*PROBLEM DESCRIPTION*
It is required that the lines from the top of the listing through the line with "o = rg.build('ring_grooves', 'groove', path);" be reproduced exactly, excluding pictures.

*COLLECTED DATA*
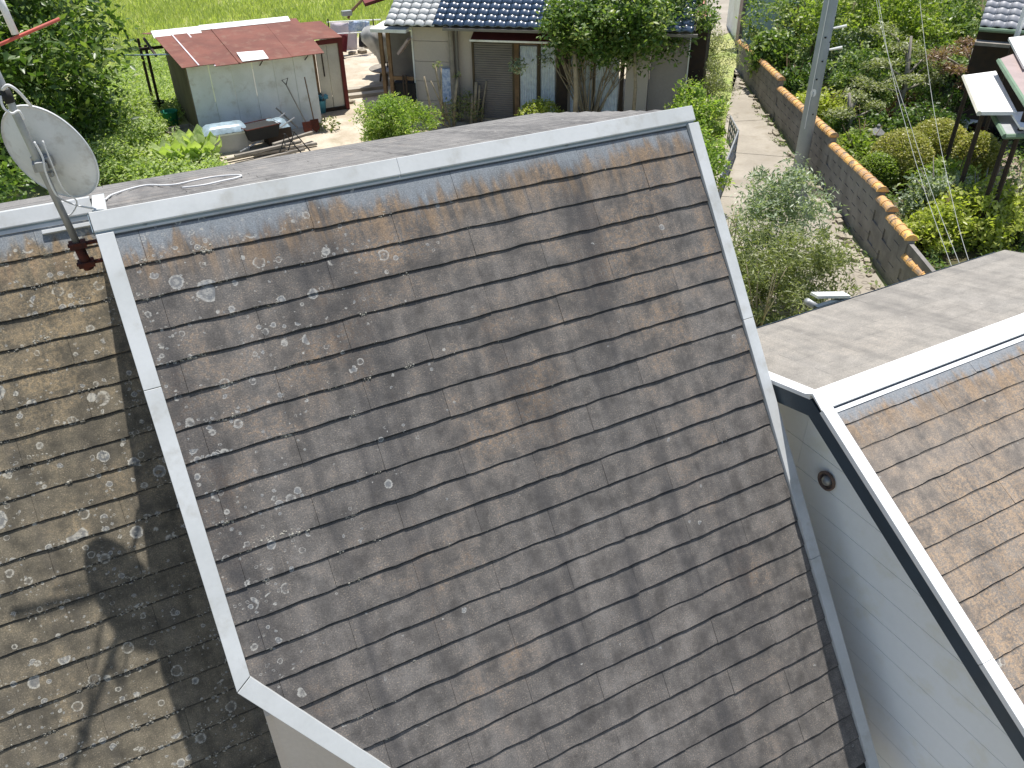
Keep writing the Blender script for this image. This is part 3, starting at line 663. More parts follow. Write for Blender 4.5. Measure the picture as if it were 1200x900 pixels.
sheet('side_yard', [G(560, 215), G(846, 215), G(835, 110), G(825, 20), G(700, 20), G(560, 120)][::-1], 0.008, 'yard')
A = Vector((18.9, 16.2, GZ)); B = Vector((10.7, 2.4, GZ)); wd = (B - A).normalized(); wn = Vector((-wd.y, wd.x, 0))
sheet('garden', [A + wn * 0.05 - wd * 0.5, B + wn * 0.05 + wd * 1.0, Vector((20, 1.3, 0)), Vector((40, 8, 0)), Vector((40, 26, 0)), Vector((22, 20, 0))], 0.004, 'soil')
Lp = [(866, 82), (857, 112), (850, 145), (845, 180), (835, 232), (838, 300), (850, 372)]
ws = [0.0, 3.0, 5.4, 8.4, 11.2, 13.6, 15.6]
Rp = [A + wd * s - wn * 0.16 for s in ws]
path = D.objects.new('path', None); COL.objects.link(path); path['kind'] = 'structure'
for i in range(6):
    a, b = G(*Lp[i]), G(*Lp[i + 1]); c, d = Rp[i + 1], Rp[i]
    dv = (b - a).normalized() * 0.012; dw = (c - d).normalized() * 0.012
    sheet('path_slab', [a + dv, b - dv, c - dw, d + dw], 0.05, 'concrete', parent=path, thick=0.16)
sheet('path_bed', [G(*Lp[0]), G(*Lp[-1]), Rp[-1], Rp[0]], 0.02, 'groove', parent=path)
a, b = G(850, 105), G(845, 180)
sheet('far_pavement', [G(835, 45), G(880, 30), G(905, -10), G(840, -10), G(822, 5)], 0.012, 'concrete')
sheet('patio', [G(1120, 150), G(1178, 150), G(1205, 225), G(1160, 235)], 0.03, 'patio', parent=None)
# anti-slip rings pressed in the near concrete
rg = MB()
for i in range(16):
    for j in range(13):
        p = B + wn * (-0.45 - 0.22 * j) - wd * (-1.1 + 0.22 * i + (0.11 if j % 2 else 0))
        if p.y > 5.6: continue
        n = 10; R1, R2 = 0.062, 0.044
        rg.add([(p.x + r * math.cos(t * 6.283 / n), p.y + r * math.sin(t * 6.283 / n), GZ + 0.055) for r in (R1, R2) for t in range(n)], [(t, (t + 1) % n, n + (t + 1) % n, n + t) for t in range(n)])
o = rg.build('ring_grooves', 'groove', path); o['kind'] = 'stuff'

# ================================================================= BLOCK WALL WITH ORANGE CAP TILES
bw = thing('block_wall', 'grey block wall capped with round orange tiles beside the concrete path', 'wall')
bme = MB().box((0, 0, 0), (0.388, 0.12, 0.193)).mesh('block'); bme.materials.append(M['block'])
tv = []; tf = []; n = 8
for x, r in ((-0.15, 0.115), (0.10, 0.105), (0.105, 0.128), (0.15, 0.128)):
    tv += [(x, r * math.cos(math.pi * t / n), r * 0.95 * math.sin(math.pi * t / n)) for t in range(n + 1)]
for i in range(3): tf += [(i * (n + 1) + t, i * (n + 1) + t + 1, (i + 1) * (n + 1) + t + 1, (i + 1) * (n + 1) + t) for t in range(n)]
tf += [tuple(range(n + 1)), tuple(range(3 * (n + 1), 4 * (n + 1)))[::-1]]
tme = MB().add(tv, tf).mesh('cap_tile'); tme.materials.append(M['orange_tile'])
ang = math.atan2(wd.y, wd.x)
segs = [(-0.4, 5.4, -3.72, -3.46), (5.4, 10.3, -3.68, -3.38), (10.3, 13.4, -3.56, -3.36), (13.4, 14.0, -3.50, -3.48), (14.0, 15.0, -3.60, -3.56), (15.0, 16.6, -3.86, -3.76)]
for s0, s1, z0, z1 in segs:
    nb = max(1, round((s1 - s0) / 0.4)); L = (s1 - s0) / nb
    for i in range(nb):
        for c in range(6):
            s = s0 + L * (i + 0.5) + (L / 2 if c % 2 else 0)
            sc = (L - 0.004) / 0.388
            if s > s1 - L * 0.4: sc *= 0.5; s = s1 - L * 0.25
            zt = z0 + (z1 - z0) * (s - s0) / (s1 - s0) - 0.09
            p = A + wd * s; share('block', bme, bw, (p.x, p.y, zt - 0.1 - 0.197 * c), (0, 0, ang), (sc, 1 + rng.uniform(-.012, .012), 1))
    nt_ = max(2, round((s1 - s0) / 0.27)); L = (s1 - s0) / nt_
    for i in range(nt_):
        s = s0 + L * (i + 0.5); zt = z0 + (z1 - z0) * (s - s0) / (s1 - s0) - 0.09; p = A + wd * s
        share('cap_tile', tme, bw, (p.x, p.y, zt - 0.005), (rng.uniform(-.04, .04), -math.atan((z1 - z0) / (s1 - s0)), ang + rng.uniform(-.03, .03)), (L / 0.285, .82, .82))
MB().box(A + wd * 7.9 + Vector((0, 0, 0.4)), (16.4, 0.07, 1.0), ang).build('mortar', 'block', bw)
rb = MB(); r3 = random.Random(3)
for i in range(90):
    s = r3.uniform(0.5, 15); q = A + wd * s - wn * (0.16 + abs(r3.gauss(0, 0.12))); a = r3.uniform(0.03, 0.11) * (1.5 if 9 < s < 12 else 1)
    rb.box((q.x, q.y, GZ + 0.05 + a * .2), (a * 1.6, a, a * .8), rot=Matrix.Rotation(r3.uniform(0, 6), 3, 'Z') @ Matrix.Rotation(r3.uniform(-.5, .5), 3, 'X'))
tag(rb.build('rubble', 'rubble'), 'small stones and debris along the foot of the block wall', 'rubble', kind='stuff')

# ================================================================= UTILITY POLE
up = thing('utility_pole', 'tall grey concrete utility pole standing on the path side of the block wall', 'utility pole', G(934, 213))
MB().tube([(0, 0, -0.5), (0, 0.02, 3), (0.02, 0.05, 9)], [0.145, 0.138, 0.118], 20).build('shaft', 'pole', up, True)
MB().tube([(-0.14, -.06, 1.2), (-0.125, -.03, 8)], 0.008, 5).build('earth_wire', 'white', up)
pd = (Vector(CP) - G(934, 213)); pd.z = 0; pd.normalize(); px = Vector((-pd.y, pd.x, 0))
def onpole(z, side=0.0, r=0.138): return pd * r * math.cos(side) + px * r * math.sin(side) + Vector((0, 0.02, z))
pr3 = Matrix((px, Vector((0, 0, 1)), pd)).transposed()
cpl = onpole(1.93, 0.0, 0.140)
MB().lathe([(0.001, 0.004), (0.05, 0.003), (0.062, 0.0)], 20, Matrix.Translation(cpl) @ pr3.to_4x4() @ Matrix.Diagonal((0.9, 1.5, 1, 1))).build('number_plate', 'white', up)
MB().box(cpl + pd * 0.006 - Vector((0, 0, 0.02)), (0.018, 0.085, 0.004), rot=pr3).build('plate_mark', 'pole', up)
for z, s in ((2.9, 1.2), (3.35, 1.4), (2.55, .4), (2.2, 0.1), (3.0, 0.2), (1.5, 0.5)):
    q = onpole(z, s, 0.138); MB().box(q + q.normalized() * 0.0, (0.03, 0.03, 0.03)).build('step_hole', 'black', up)
for z in (2.75, 3.15):
    q = onpole(z, math.pi / 2 * 1.0, 0.14)
    MB().tube([q, q + px * 0.24 + Vector((0, 0, 0.06))], [0.02, 0.028], 8).build('insulator', 'white', up)

# ================================================================= SHED WITH RED ROOF
S0 = Vector((2.47, 17.4, GZ))
shed = thing('shed', 'old white sheet metal shed with a faded red sloping roof', 'shed', S0)
FW_ = 3.12; DP = 3.2; HF = 1.86; HR = 2.20; RXF = lambda a: a - .22 + .37 * a / 3.3
npan = 6
for i in range(npan):
    a = FW_ / npan * i; wv = FW_ / npan - 0.006
    MB().prism([(a, -0.01 * (i % 2), 0.0), (a + wv, -0.01 * (i % 2), 0.0), (a + wv, -0.01 * (i % 2), HF + .03), (a, -0.01 * (i % 2), HF + .03)], (0, 0.02, 0)).build('wall_sheet', 'sheet', shed)
MB().prism([(0.0, 0.0, 0), (0.0, DP + .6, 0), (0.0, DP + .6, HF - 0.02), (0, 2.6, HR - 0.05), (0, 0.0, HF)], (-0.03, 0, 0)).build('side_wall', 'brownwall', shed)
MB().prism([(FW_, 0.03, 0), (FW_, DP, 0), (FW_, DP, HF + .1), (FW_, 2.6, HR - 0.05), (FW_, 0.03, HF)], (-0.03, 0, 0)).build('side_wall', 'cream', shed)
ry = 2.6                                        # ridge offset
edges = [-0.13, 0.26, 0.62, 1.2, 1.85, 2.5, 3.30]
for i, (a, b) in enumerate(zip(edges[:-1], edges[1:])):
    f = -0.42 if i > 1 else -0.36
    z0 = HF + 0.02 - 0.02 * (1 if i > 1 else -1); zo = 0.006 * (i % 2)
    MB().prism([(a, f, z0 + zo), (b + .02, f, z0 + zo), (RXF(b) + .02, ry, HR + zo), (RXF(a), ry, HR + zo)], (0, 0, 0.012)).build('roof_sheet', 'redroof', shed)
    if i in (1, 2, 3): MB().prism([(a - .012, f, z0 + .014 + zo), (a + .02, f, z0 + .014 + zo), (RXF(a) + .02, ry, HR + .014 + zo), (RXF(a) - .012, ry, HR + .014 + zo)], (0, 0, 0.012)).build('roof_seam', 'pinkcloth' if i < 3 else 'redroof', shed)
MB().prism([(1.28, -0.40, HF + .035), (1.92, -0.40, HF + .035), (1.92, 0.12, HF + .125), (1.28, 0.18, HF + .135)], (0, 0, 0.01)).build('roof_patch', 'palewhite', shed)
MB().prism([(-0.45, ry, HR - .01), (3.46, ry, HR - .01), (3.36, DP + .9, HF + .1), (-.5, DP + .9, HF + .1)], (0, 0, 0.012)).build('roof_sheet', 'redroof', shed)
MB().prism([(-0.36, ry - 0.42, HR - .04), (-0.36, ry, HR + .07), (-0.36, ry + .30, HR + .0), (-.36, ry, HR + .02)], (1.2, 0, 0)).build('ridge_cap', 'sheet', shed)
MB().prism([(.85, ry - 0.22, HR + .0), (.85, ry, HR + .09), (.85, ry + .25, HR + .02), (.85, ry, HR + .03)], (2.4, 0, 0)).build('ridge_cap', 'sheet', shed)
for x, y in ((-0.62, 4.4), (-0.55, 3.4)):
    MB().tube([(x, y, 0), (x + 0.03, y, 1.8)], 0.04, 6).build('post', 'darkwood', shed)
MB().box((-0.45, 3.0, 1.82), (0.06, 2.4, 0.06)).build('beam', 'darkwood', shed)
MB().box((-0.3, 3.0, 1.78), (0.9, 0.07, 0.07)).build('beam', 'darkwood', shed)
for x in (1.75, 2.9):
    MB().tube([(x, -.02, HF - .18), (x + .02, -0.33, HF - .02)], 0.014, 5).build('roof_bracket', 'darkwood', shed)
MB().tube([(0, 1, 1.95), (-1.2, 1.6, 1.95)], 0.02, 6).build('pipe', 'plastic', shed)
# extension at the back right
X1 = FW_
for a, b, m_ in ((0.02, 0.22, 'cream'), (0.23, 0.34, 'wood'), (0.36, 0.66, 'cream'), (0.68, 0.98, 'cream')):
    MB().box((X1 + (a + b) / 2, 1.1, 0.98), (b - a, 0.03, 1.76)).build('door_board', m_, shed)
MB().box((X1 + 0.52, 1.07, 1.25), (0.03, 0.02, 0.6)).build('door_handle', 'darkwood', shed)
MB().box((X1 + 1.05, 1.05, .94), (0.1, 0.1, 1.88), 0).build('post', 'redwood', shed)
MB().box((X1 + .55, 1.6, 0.05), (1.1, 1.1, .1)).build('plinth', 'darkwood', shed)
MB().prism([(X1 - .2, 0.9, 1.96), (X1 + 1.1, 0.9, 1.92), (X1 + .95, 2.3, 2.12), (X1 - .2, 2.3, 2.14)], (0, 0, 0.014)).build('roof_sheet', 'redroof', shed)
MB().box((X1 + .75, 1.0, 1.84), (0.72, 0.03, 0.12)).build('eave_board', 'redwood', shed)
MB().box((X1 + 1.03, 2.0, 1.0), (0.03, 1.9, 1.84)).build('side_wall', 'cream', shed)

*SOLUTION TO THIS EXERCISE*
Keep writing the Blender script for this image. This is part 3, starting at line 663. More parts follow. Write for Blender 4.5. Measure the picture as if it were 1200x900 pixels.
sheet('side_yard', [G(560, 215), G(846, 215), G(835, 110), G(825, 20), G(700, 20), G(560, 120)][::-1], 0.008, 'yard')
A = Vector((18.9, 16.2, GZ)); B = Vector((10.7, 2.4, GZ)); wd = (B - A).normalized(); wn = Vector((-wd.y, wd.x, 0))
sheet('garden', [A + wn * 0.05 - wd * 0.5, B + wn * 0.05 + wd * 1.0, Vector((20, 1.3, 0)), Vector((40, 8, 0)), Vector((40, 26, 0)), Vector((22, 20, 0))], 0.004, 'soil')
Lp = [(866, 82), (857, 112), (850, 145), (845, 180), (835, 232), (838, 300), (850, 372)]
ws = [0.0, 3.0, 5.4, 8.4, 11.2, 13.6, 15.6]
Rp = [A + wd * s - wn * 0.16 for s in ws]
path = D.objects.new('path', None); COL.objects.link(path); path['kind'] = 'structure'
for i in range(6):
    a, b = G(*Lp[i]), G(*Lp[i + 1]); c, d = Rp[i + 1], Rp[i]
    dv = (b - a).normalized() * 0.012; dw = (c - d).normalized() * 0.012
    sheet('path_slab', [a + dv, b - dv, c - dw, d + dw], 0.05, 'concrete', parent=path, thick=0.16)
sheet('path_bed', [G(*Lp[0]), G(*Lp[-1]), Rp[-1], Rp[0]], 0.02, 'groove', parent=path)
a, b = G(850, 105), G(845, 180)
sheet('far_pavement', [G(835, 45), G(880, 30), G(905, -10), G(840, -10), G(822, 5)], 0.012, 'concrete')
sheet('patio', [G(1120, 150), G(1178, 150), G(1205, 225), G(1160, 235)], 0.03, 'patio', parent=None)
# anti-slip rings pressed in the near concrete
rg = MB()
for i in range(16):
    for j in range(13):
        p = B + wn * (-0.45 - 0.22 * j) - wd * (-1.1 + 0.22 * i + (0.11 if j % 2 else 0))
        if p.y > 5.6: continue
        n = 10; R1, R2 = 0.062, 0.044
        rg.add([(p.x + r * math.cos(t * 6.283 / n), p.y + r * math.sin(t * 6.283 / n), GZ + 0.055) for r in (R1, R2) for t in range(n)], [(t, (t + 1) % n, n + (t + 1) % n, n + t) for t in range(n)])
o = rg.build('ring_grooves', 'groove', path); o['kind'] = 'stuff'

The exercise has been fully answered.